Le Québec aurait sans doute gagné à devenir un gros Théâtre des variétés bien administré, épongeant ses dettes au fur et à mesure, inspiré dans son développement et soucieux de l’avenir de chacun de ses citoyens. Avec un peu d’humour en prime ! Gilles, lui, il savait compter. Il l’avait prouvé. Ceux qui nous gouvernent maintenant n’ont même pas l’air de savoir où ils sont.
Ce que je veux dire, c’est que Gilles Latulippe était plutôt de la race de ceux qui se seraient privés de manger plutôt que d’imposer des coupes à ceux et celles qui n’ont presque rien.
Il pratiquait déjà cette générosité avec ses amis comédiens et comédiennes pour qui le succès n’est pas toujours couvert d’or et qui peuvent se retrouver devant rien sans l’avoir mérité.
J’ai essayé d’imaginer une conférence de presse de Latulippe, premier ministre du Québec, faisant rire les journalistes jusqu’aux larmes tout en leur disant que les temps sont difficiles, qu’Ottawa n’a jamais été aussi méprisant qu’en ce moment envers le Québec mais que ce n’est pas ça qui va nous faire taire. Qu’il est important que nous gardions la tête haute et le dos droit.

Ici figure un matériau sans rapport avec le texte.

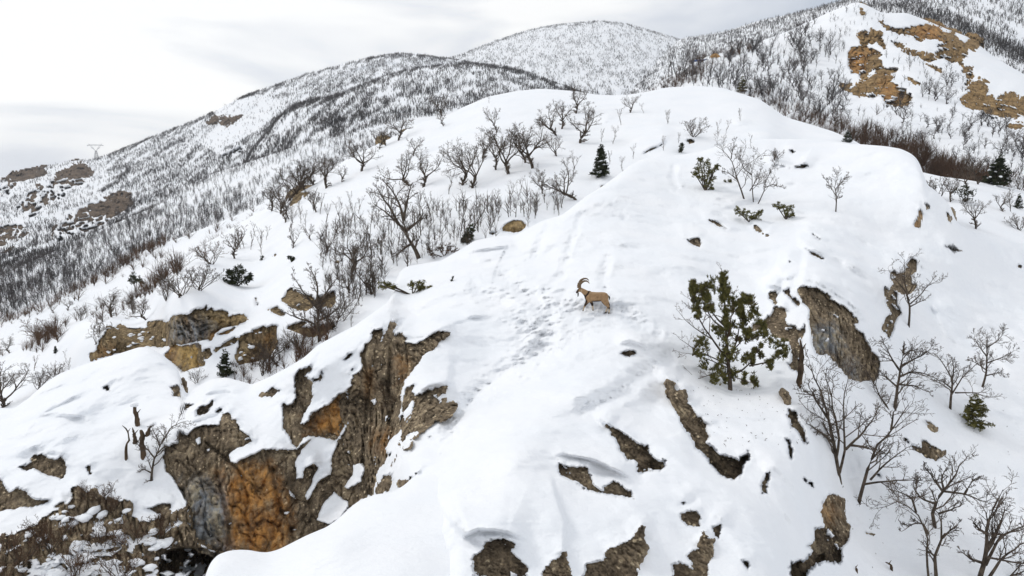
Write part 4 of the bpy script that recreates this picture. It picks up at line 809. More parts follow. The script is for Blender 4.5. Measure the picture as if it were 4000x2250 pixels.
def bush(name, layer, blobs, label, seed, leaf=M_LEAF, n=120, size=.09, cat='shrub', snow=0, depth=0.0, squash=.8, name_c='foliage'):
    """low evergreen: blobs of (px, py, radius px) at the surface distance"""
    g = np.random.default_rng(seed); b = np.array(blobs, float); c = b[:, :2].mean(0); bx, by = c[0], b[:, 1].max() + b[:, 2].mean() * .6
    p = layer.pos(np.array(bx), np.array(by)); d = float((p - CAM) @ FWD) - depth; k = d / F_PX; e = empty(name, p)
    C = at(b[:, 0], b[:, 1], d + g.normal(size=len(b)) * b[:, 2] * k * .6) - p; r = b[:, 2] * k
    st = np.array([np.linspace(np.zeros(3) - (0, 0, .1), q, 5) + np.concatenate([np.zeros((1, 3)), g.normal(size=(4, 3)) * .04 * r.mean()]) for q in C]); mesh('stems', *tubes2(st, np.full((len(C), 5), .02 + .05 * r.mean()), 4), M_BARK, e)
    sub = (C[:, None] + unit(g.normal(size=(len(C), 14, 3))) * (g.random((len(C), 14, 1)) ** .6) * r[:, None, None] * 1.15).reshape(-1, 3)
    V, f = blades(g, sub, np.repeat(r, 14) * .30, n // 7, size * .8, .20, .45, squash); mesh(name_c, V, [f], leaf, e, smooth=False)
    if snow: snow_blobs('snow_load', C[g.integers(0, len(C), snow)] + g.normal(size=(snow, 3)) * r.mean() * .5 + np.array([0, 0, r.mean() * .55]), r.mean() * .35, g, e)
    return tag(e, label, cat)
def hero(name, layer, base, lines, r0, label, seed, spec, rmin=.006, tw=M_TWIG, spread=.5, rend=.16, cat='tree', d=None, bark=M_BARK, group=None, sink=.15, thick=None):
    """a tree whose trunk and limbs follow surveyed lines; twigs grow from them in every direction"""
    g = np.random.default_rng(seed); p = layer.pos(np.array(base[0], float), np.array(base[1], float)); dd = d or float((p - CAM) @ FWD); p = at(np.array(base[0], float), np.array(base[1], float), np.array(dd)); limbs, rads = [], []
    done = []
    for li, ln in enumerate(lines):
        ln = np.array(ln, float); s0 = 0.0
        if done and li:                                        # start where the parent limb is
            q = min(done, key=lambda a: np.hypot(a[0] - ln[0][0], a[1] - ln[0][1])); s0 = q[2]
        acc = np.cumsum(np.concatenate([[0], np.hypot(*np.diff(ln, axis=0).T)])); sl = g.normal() * spread * (0 if li == 0 else 1)
        off = s0 + sl * acc * dd / F_PX; P = at(ln[:, 0], ln[:, 1], dd + off) - p; n = max(10, len(ln)); P = resample(P, 12); P += g.normal(size=P.shape) * .012 * acc[-1] * dd / F_PX * np.linspace(0, 1, 12)[:, None]
        if li == 0: P[0] -= np.array([0, 0, sink])
        for x, y, o_ in zip(ln[:, 0], ln[:, 1], off): done.append((x, y, o_))
        limbs.append(P); k = 1.0 if li == 0 else (thick[li] if thick else .62); rads.append((r0 * .66 * k, r0 * .66 * k * rend))
    parts = limbs_to_tree(g, limbs, rads, spec, rmin); e = make_tree(name, parts, p, tw, bark); return tag(e, label, cat, group)
# ------------------------------------------------------------------ woods seen as a mass
def clear(sc, lo, hi, seed):
    return lambda x, y, P: np.clip((fbm(P / sc, 3, seed) - lo) / (hi - lo), 0.03, 1) * np.clip(.5 + 1.5 * fbm(P / (sc * np.array([.10, .45, .28])), 3, seed + 5), .03, 1)
wood('bare_woodland', 'thin leafless woodland over the rounded far peak', L_A, scatter(L_A, 12000, 1, dens=clear(120, -.9, .0, 41), crest=.12, crest_w=8, front=(L_B, L_C, L_M, L_B2)), 4.6, WOODF, M_WOODF, 1)
_scar = full(820,420, 1010,370, 1130,410, 1050,480, 930,560, 840,600, 780,560, 860,480)
def b_dens(x, y, P):
    k = clear(110, -.8, .15, 42)(x, y, P); k = np.where(poly_sdf(x, y, _scar) > 0, k * .12, k)
    return np.where((x < 420) & (y < 980), k * .35, k)
wood('bare_woodland', 'leafless woodland spread over the long left mountain', L_B, scatter(L_B, 30000, 2, dens=b_dens, crest=.10, crest_w=8, front=(L_C, L_E, L_M)), 3.7, WOODF, M_WOODF, 2)
wood('bare_woodland', 'dense leafless woodland on the fold behind the snow dome', L_C, scatter(L_C, 15000, 3, dens=clear(90, -.9, .0, 43), crest=.09, crest_w=10, front=(L_E, L_M)), 3.7, WOODF, M_WOODF, 3)
wood('bare_woodland', 'dark leafless wood on the spur below the left mountain', L_E, np.concatenate([scatter(L_E, 4300, 4, dens=clear(60, -.6, .15, 44), crest=.12, crest_w=12, front=(L_E2, L_M)), scatter(L_E, 1500, 28, full(-60,1070, 300,960, 700,790, 950,730, 950,830, 500,1050, 0,1250, -60,1260), front=(L_E2, L_M)), along(L_E, full(0,1090, 210,996, 476,875, 640,815), 260, 5, 16, 8)]), 4.0, WOODP, M_WOODF, 4)
wood('bare_woodland', 'dark woodland on the ridge behind the ochre outcrops', L_B2, np.concatenate([scatter(L_B2, 11000, 6, dens=clear(70, -.6, .15, 45), crest=.12, front=(L_R,)), along(L_B2, full(3400,15, 3560,30, 3680,75, 3800,120, 3950,200, 4100,260), 2400, 7, 40), scatter(L_B2, 2600, 29, full(2660,140, 3000,60, 3300,-10, 3420,20, 3200,80, 3000,160, 2760,240, 2660,260), front=(L_R,))]), 3.8, WOODF, M_WOODF, 6)
for ln, lb, n, sd in ((full(510,662, 590,620, 669,566, 720,545), 'row of dark brush along a far left rib', 130, 11), (full(386,752, 450,715, 510,662), 'dark brush on the lower end of the far left rib', 120, 12), (full(1076,455, 1131,418, 1250,390), 'brush line above the far snow scar', 140, 13)):
    wood('brush_band', lb, L_B, along(L_B, ln, n, sd, 12), 5.0, BRUSHP, M_WOODF, sd, 'brush')
wood('brush_band', 'dark brush along the edge of the small left slope', L_E2, np.concatenate([along(L_E2, full(0,1262, 110,1224, 193,1188, 248,1158, 330,1115, 430,1068, 520,1005, 640,955), 150, 14, 16, 4), scatter(L_E2, 170, 15, dens=clear(25, -.2, .4, 46))]), 3.0, BRUSHP, M_BRUSH, 14, 'brush')
_rb = full(2880,372, 2980,405, 3080,462, 3180,500, 3280,540, 3400,580, 3500,605, 3600,660, 3700,720, 3800,760, 3900,800)
wood('brush_band', 'russet brush filling the gully between dome and right mountain', L_R, along(L_R, _rb, 520, 16, 60, -14), 4.3, BRUSHP, M_BRUSH, 16, 'brush')
wood('brush_band', 'russet brush on the saddle left of the right mountain', L_R, np.concatenate([along(L_R, full(2500,395, 2600,335, 2700,300, 2760,260), 150, 17, 40, 6), along(L_R, full(2700,235, 2850,215, 2950,185), 70, 18, 14, 4)]), 4.5, BRUSHP, M_BRUSH, 17, 'brush')
wood('bare_woodland', 'small distant bare trees covering the left flank of the right mountain', L_R, scatter(L_R, 330, 19, full(2640,300, 2850,220, 3150,110, 3300,140, 3300,470, 3180,500, 2950,400, 2700,370)), 4.6, WOODP, M_WOODF, 19)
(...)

Puis, il aurait pris sur ses épaules le dossier du pont Champlain au sujet duquel il faut mettre notre pied à terre avant que nous nous retrouvions devant un fait accompli, sans notre approbation.
Comme il aurait sans doute interdit l’utilisation du Saint-Laurent pour le transport du pétrole albertin sur des bateaux immenses qui ressemblent à d’énormes provocations pour tous les fauteurs de trouble de ce monde de fous dans lequel nous vivons.
Gilles Latulippe a toujours été un exemple de ténacité. Il a poursuivi son rêve avec courage et sans compromis. Nous l’avons aimé pour sa capacité à nous faire voir le ridicule de toutes ces choses qui nous gâchent souvent le quotidien. Il a été fidèle jusqu’au bout de son souffle à ceux et celles qu’il aimait. Il était encore sur scène il y a quelques semaines, cachant la gravité de son état pour éviter, sans aucun doute, de prendre trop de place. Intelligent comme dix, cultivé et toujours curieux de tout comprendre, modeste jusqu’à l’effacement, il restera dans nos mémoires pour très longtemps. Il y rejoint les grands comme La Poune, Juliette Pétrie, Manda, Olivier Guimond, tous ces noms qui nous tirent un sourire juste à les prononcer. Je ne sais pas où ils sont tous, mais Gilles ne s’ennuiera pas avec eux.
« Elle est lourde à porter, l’absence d’un ami »,dit la chanson de Bécaud. Le vide laissé par Gilles Latulippe ne sera pas comblé. Ni dans sa famille ni dans son public. Grâce à nos mémoires, il vivra encore longtemps. Et c’est tant mieux ainsi. Il aura été un modèle hautement qualifié toute sa vie. Les modèles de modestie sont rares en ce moment. C’est pourquoi ils sont si précieux. Salut Gilles.
Gilles, il savait compter. Ceux qui nous gouvernent n’ont même pas l’air de savoir où ils sont.